12 thoughts on “How Refusal Welcomes a Life of Riches

  1. I recently discovered your blog and I loving it a little bit more and more each day that I visit. It would be nice to tie the blog into a more personal tone, to humanize it a bit. I think it will allow for a deeper connection.

  2. Great reminders! I am still working on all of the things that you talked about…always a work in progress!

    It’s interesting that the maximum salary was capped at $75,000. While I know this is a general point, I think that the amount can differ significantly depending on where you live. I live in an expensive city (Toronto) where real estate prices have skyrocketed in the past several years…where the US has had a major housing crash or stagnation in many areas, Toronto has been rising continuously. To live directly in the city, you are looking at $600,000 easily for a semi-detached home and $800,000 plus for a detached.

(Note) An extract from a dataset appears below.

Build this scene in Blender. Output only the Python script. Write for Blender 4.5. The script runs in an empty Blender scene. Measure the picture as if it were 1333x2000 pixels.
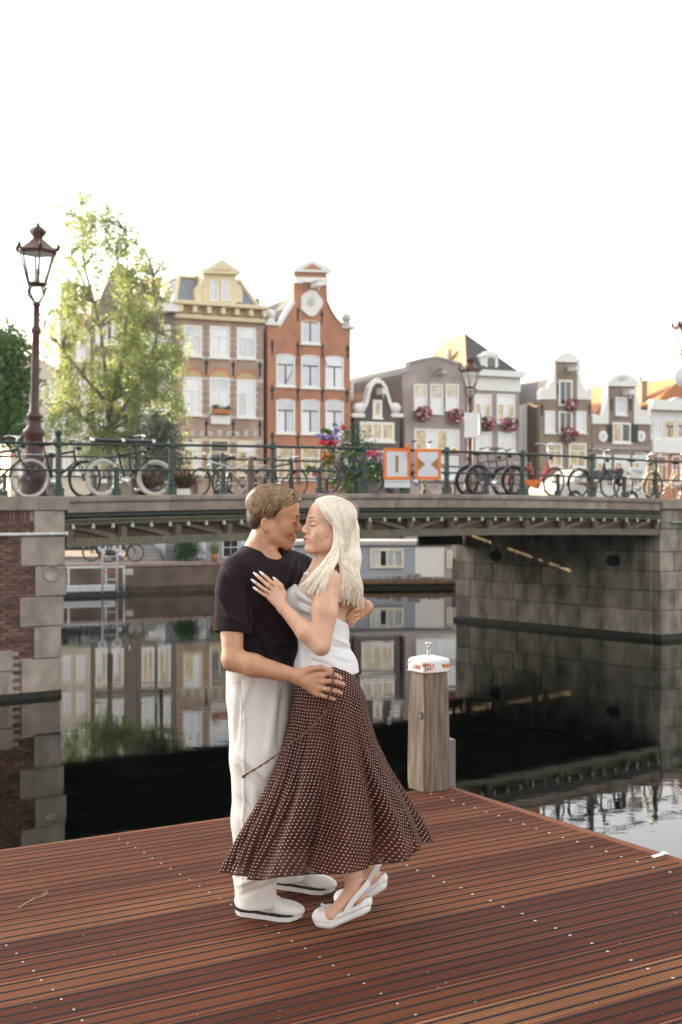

Many “normal” looking homes cost over $1M without a problem. And many condos seem to cost even more simply on a per square foot basis. It is not possible for me to afford an actual home on my income alone at the moment, and I do have a good income. So I am a part of the condo life right now, but you can see that $75,000 will stretch significantly further in terms of affordability and the way you live in one city versus another. Even if you are living in housing that you can technically afford, mortgages are large in this city no matter how you live (unless of course you are extremely well off, but we are talking about the everyday person’s income), so there is overall less income at the end of the day each month for other activities.

    1. Stephanie,

      I completely understand what you are talking about. I found that number interesting as well ($75,000). Do read the article that it links to as it provides a more detailed explanation (from NYTimes). As always, there are exceptions. I think most importantly it is when our needs are met with a bit of wiggle room that the height of happiness based on income tops out. Simply making more money doesn’t increase our happiness as it is how we live our lives and spend or save that money that dictates the happiness outcome.

      Thank you for sharing your thoughts and points about Toronto. Very interesting.

  3. “Refined living on an everyday income”…I love that. Great post. Saying no to what you don’t need is amazing advice. I know all too well that as fashion lovers/bloggers, we tend to gravitate towards those material things that we think we need or just really want. It’s not always the way to go.

    I love the quote at the beginning and lovely photo as well 🙂

    xo Azu

  4. I started consciously living like this after reading the book “Savvy Living” (I think that was the title???).
    I now don’t buy anything that has not been ear-marked to be bought; no spontaneous purchases for me anymore. If I tell you I “bought” the UK out of recession in the 90’s, you will understand what journey this has been for me 😉

  5. I fell into this lifestyle. Accustomed to shopping incessantly wjile living in the NY metro area, I find Miami is less conducive to shopping. Just avouding traffic is enough to put a stop to mindless shopping… I am happier, and more contented. My needs are fewer, and my wardrobe is minimalist!! For the first time in my life I am able to save.

  6. I’m on a very strict savings budget this year for various reasons, and I hate the “friendly” harrasment I endure at work for declining dinner invites (that oddly enough never even come to fruitation anyway!!), however, not only is it an issue of money, but it is a huge demand on my time especially when already I work a full shift that day and with the demands that comes along with going back to school.